Photo of a little graffiti stick figure in the opening of an alleyway

Two roads diverged in a wood, and I —
I took the one less traveled by

-- "The Road Not Taken", Robert Frost.

I came looking for you knowing full well that I wouldn't find you. The others, they watched me walk in circles, lost in a room inside my head, they shrugged at my lifeless gaze and thought me crazy — not that it matters anymore to anyone.

Downtown, electric lights are still draped around the naked skeletons of trees. The other day, someone remarked to me that the lights could now be taken down given that Christmas is now over, but too many years of useless religious education made me say, "There are actually twelve days of Christmas and we're barely halfway."

And so the lights remain, poor untwinkling substitutes for leaves long-gone, forgotten along with the warm breath of summer. Or your warm kiss on my cheek.

I picked up a book in the bookshop and began to read. I skipped entire chapters, reading slices of sections until I tire of the plot. I mustn't buy books on a day like today.

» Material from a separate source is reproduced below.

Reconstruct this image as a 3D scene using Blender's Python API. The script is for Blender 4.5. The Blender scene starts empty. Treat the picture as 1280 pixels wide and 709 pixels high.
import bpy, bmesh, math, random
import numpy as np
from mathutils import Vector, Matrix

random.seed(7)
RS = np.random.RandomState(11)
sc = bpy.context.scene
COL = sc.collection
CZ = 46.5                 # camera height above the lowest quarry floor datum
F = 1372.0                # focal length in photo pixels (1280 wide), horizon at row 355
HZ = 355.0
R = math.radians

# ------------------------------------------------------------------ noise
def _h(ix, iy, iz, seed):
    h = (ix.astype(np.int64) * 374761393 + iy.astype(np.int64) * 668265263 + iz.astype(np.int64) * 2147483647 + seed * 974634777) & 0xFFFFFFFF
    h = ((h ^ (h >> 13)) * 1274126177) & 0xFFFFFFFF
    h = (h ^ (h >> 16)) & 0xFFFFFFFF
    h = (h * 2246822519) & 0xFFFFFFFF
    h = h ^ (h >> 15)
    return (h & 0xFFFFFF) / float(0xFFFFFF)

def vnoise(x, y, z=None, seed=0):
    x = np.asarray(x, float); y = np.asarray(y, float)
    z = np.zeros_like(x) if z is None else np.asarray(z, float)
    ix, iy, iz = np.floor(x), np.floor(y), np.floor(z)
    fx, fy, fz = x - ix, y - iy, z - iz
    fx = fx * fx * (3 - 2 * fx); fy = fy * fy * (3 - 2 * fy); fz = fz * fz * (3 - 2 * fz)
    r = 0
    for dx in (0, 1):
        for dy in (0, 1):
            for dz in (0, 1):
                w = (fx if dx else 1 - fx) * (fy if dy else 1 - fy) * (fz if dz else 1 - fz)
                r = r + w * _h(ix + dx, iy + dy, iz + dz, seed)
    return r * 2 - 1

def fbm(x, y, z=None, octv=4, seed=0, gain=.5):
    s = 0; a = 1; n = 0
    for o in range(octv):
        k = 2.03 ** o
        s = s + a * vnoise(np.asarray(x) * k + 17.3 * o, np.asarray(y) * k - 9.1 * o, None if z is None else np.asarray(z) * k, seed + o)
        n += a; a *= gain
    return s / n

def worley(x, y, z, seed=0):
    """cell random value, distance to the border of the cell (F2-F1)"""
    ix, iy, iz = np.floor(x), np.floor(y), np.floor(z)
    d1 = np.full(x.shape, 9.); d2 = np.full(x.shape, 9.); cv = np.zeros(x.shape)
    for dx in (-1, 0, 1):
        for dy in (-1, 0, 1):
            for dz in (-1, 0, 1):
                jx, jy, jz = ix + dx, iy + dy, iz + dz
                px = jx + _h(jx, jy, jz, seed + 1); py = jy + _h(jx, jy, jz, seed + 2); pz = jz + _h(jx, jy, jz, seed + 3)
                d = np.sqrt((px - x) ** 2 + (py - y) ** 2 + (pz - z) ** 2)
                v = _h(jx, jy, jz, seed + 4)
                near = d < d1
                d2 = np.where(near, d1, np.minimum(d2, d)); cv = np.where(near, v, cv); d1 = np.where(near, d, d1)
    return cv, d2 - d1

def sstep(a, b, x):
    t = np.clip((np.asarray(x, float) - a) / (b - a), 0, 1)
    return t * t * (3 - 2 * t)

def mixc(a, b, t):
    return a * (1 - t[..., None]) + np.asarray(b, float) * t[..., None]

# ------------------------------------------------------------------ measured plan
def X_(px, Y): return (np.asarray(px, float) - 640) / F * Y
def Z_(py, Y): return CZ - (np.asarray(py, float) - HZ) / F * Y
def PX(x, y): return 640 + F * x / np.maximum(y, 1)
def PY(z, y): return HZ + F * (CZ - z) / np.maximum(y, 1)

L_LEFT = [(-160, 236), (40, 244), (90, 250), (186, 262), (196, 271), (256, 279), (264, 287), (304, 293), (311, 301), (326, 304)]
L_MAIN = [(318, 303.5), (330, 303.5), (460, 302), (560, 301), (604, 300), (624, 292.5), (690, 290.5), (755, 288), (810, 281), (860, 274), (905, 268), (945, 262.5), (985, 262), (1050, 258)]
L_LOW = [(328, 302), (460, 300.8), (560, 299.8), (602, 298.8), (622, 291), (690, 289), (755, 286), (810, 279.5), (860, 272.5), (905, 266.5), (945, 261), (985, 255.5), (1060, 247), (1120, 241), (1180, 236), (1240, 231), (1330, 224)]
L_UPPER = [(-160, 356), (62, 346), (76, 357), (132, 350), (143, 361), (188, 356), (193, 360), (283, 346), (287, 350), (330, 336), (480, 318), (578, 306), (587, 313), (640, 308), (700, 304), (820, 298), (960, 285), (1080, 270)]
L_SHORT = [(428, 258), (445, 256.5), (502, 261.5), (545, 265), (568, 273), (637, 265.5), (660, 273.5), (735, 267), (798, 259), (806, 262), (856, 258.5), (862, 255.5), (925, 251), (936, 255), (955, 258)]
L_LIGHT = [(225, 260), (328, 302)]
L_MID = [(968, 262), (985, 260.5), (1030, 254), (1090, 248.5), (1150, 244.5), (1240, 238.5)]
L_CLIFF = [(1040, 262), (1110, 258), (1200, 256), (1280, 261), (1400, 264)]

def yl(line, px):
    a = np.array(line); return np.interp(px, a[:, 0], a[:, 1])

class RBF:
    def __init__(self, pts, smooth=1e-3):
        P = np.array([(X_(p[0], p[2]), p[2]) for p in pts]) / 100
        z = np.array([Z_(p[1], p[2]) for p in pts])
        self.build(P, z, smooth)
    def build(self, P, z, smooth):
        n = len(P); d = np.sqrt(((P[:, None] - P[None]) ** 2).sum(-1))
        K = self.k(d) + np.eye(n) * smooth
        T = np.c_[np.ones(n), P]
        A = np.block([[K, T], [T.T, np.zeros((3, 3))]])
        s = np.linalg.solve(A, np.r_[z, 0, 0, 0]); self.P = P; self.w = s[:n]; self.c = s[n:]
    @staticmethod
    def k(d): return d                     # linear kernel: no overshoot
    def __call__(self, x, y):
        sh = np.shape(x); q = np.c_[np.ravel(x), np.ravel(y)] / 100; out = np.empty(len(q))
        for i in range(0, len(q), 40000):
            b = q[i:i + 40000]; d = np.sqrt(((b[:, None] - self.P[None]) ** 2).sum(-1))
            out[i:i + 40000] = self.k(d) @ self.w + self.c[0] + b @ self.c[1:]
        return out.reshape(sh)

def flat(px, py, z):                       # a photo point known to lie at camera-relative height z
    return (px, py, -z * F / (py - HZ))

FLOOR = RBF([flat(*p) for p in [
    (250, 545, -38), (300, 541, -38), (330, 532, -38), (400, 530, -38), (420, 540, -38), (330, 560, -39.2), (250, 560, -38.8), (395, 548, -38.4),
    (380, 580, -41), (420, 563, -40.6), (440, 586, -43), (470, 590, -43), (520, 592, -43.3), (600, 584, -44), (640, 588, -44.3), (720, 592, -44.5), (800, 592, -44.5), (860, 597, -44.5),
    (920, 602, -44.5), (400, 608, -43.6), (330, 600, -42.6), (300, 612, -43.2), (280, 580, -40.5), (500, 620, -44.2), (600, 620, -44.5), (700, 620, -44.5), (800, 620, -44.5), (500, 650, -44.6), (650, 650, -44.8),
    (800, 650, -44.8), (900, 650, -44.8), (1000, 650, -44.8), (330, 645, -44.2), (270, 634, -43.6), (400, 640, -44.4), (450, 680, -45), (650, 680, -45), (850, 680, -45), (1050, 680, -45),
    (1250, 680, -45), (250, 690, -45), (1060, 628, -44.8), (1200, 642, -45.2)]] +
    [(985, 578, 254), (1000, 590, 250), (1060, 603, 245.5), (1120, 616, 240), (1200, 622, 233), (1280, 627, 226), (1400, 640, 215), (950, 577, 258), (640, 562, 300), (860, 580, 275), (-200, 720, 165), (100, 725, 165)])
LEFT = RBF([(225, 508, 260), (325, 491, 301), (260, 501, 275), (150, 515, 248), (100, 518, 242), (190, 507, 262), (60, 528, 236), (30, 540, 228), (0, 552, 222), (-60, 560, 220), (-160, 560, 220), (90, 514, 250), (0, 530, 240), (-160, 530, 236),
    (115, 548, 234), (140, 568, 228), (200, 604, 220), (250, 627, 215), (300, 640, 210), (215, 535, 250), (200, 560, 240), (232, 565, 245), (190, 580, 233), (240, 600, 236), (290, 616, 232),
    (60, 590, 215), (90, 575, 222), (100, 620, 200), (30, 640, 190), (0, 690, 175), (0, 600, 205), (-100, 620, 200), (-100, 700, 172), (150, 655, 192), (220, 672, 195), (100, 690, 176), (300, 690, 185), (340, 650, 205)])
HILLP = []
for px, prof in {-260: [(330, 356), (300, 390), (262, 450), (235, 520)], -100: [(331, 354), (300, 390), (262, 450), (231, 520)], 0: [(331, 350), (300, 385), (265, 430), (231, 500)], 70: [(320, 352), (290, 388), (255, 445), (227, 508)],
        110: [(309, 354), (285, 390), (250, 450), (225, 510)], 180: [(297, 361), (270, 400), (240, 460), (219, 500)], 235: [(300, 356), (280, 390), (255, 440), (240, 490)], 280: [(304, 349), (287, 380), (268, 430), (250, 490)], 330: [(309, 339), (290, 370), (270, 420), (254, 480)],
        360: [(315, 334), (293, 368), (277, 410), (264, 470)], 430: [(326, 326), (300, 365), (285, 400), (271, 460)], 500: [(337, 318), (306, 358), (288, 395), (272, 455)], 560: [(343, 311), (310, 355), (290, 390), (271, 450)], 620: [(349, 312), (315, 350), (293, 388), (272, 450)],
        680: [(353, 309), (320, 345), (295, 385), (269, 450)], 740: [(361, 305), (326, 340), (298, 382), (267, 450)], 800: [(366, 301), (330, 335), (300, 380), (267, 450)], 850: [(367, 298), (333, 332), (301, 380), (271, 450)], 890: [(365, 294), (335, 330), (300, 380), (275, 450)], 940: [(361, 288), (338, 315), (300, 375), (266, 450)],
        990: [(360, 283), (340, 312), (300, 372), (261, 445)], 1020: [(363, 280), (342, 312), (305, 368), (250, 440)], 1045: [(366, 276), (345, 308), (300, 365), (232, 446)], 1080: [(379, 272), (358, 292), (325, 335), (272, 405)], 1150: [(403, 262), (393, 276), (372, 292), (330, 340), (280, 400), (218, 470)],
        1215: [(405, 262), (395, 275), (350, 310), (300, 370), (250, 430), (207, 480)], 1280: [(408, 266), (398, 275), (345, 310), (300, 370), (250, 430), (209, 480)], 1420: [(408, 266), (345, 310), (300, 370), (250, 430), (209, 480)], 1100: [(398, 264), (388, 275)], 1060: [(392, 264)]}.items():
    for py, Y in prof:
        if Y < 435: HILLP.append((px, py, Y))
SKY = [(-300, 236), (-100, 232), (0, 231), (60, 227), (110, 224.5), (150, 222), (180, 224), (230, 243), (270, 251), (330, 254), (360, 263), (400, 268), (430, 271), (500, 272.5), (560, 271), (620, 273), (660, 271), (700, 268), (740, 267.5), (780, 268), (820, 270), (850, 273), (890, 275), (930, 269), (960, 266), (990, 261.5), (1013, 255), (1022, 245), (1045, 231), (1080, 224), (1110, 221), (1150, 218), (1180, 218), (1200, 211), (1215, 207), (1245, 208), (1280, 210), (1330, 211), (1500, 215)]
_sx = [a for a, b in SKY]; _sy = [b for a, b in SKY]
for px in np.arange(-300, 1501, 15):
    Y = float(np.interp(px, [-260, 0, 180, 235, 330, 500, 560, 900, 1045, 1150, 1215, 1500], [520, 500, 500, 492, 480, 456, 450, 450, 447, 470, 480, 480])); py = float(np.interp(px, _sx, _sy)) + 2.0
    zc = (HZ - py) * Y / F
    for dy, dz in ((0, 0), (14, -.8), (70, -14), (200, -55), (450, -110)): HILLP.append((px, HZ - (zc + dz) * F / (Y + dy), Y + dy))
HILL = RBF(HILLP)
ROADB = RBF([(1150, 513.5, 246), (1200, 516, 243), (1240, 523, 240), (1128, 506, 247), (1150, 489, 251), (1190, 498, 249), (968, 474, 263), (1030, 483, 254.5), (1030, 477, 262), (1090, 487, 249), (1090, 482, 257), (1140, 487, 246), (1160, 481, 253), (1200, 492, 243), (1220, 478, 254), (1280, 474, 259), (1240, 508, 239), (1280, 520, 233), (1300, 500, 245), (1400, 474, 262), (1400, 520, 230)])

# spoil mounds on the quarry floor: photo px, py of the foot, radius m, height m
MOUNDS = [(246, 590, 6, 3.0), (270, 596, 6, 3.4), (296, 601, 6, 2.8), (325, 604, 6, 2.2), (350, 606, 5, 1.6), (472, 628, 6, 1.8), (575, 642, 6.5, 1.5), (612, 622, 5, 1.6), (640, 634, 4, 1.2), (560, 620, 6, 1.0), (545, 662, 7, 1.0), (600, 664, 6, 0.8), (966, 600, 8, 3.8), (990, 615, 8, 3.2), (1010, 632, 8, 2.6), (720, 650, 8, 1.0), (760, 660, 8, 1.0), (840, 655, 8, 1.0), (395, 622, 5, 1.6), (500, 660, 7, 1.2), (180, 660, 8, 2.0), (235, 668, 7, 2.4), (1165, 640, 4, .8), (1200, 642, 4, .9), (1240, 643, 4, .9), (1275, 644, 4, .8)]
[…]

I avoided the music store. I was there two days ago and they didn't have what I was looking for; they probably wouldn't have it today. I walked past the café and realised I hadn't had a single drop of coffee all day. Could that be a reason for delirium?

They have cleared much snow off the streets. No longer softened by snow, the city reveals its sudden severity in concrete and stone. In the entrance to an alleyway that stretched off the main road, I met a little lost man. He looked at me forlornly and I managed a smile. He shook his head "no, I haven't seen him" and we bade each other good evening and farewell.

There are too many hours in a day. Too many with which to think, feel, fill with things to do, too many through which to live. And suddenly, it occurred to me that all significant things in my life happen between these spells of eternal walking. The mindless business of putting one foot in front of the other, the unending act of senselessly moving on, looking for the off-beaten path that would lead me back to you.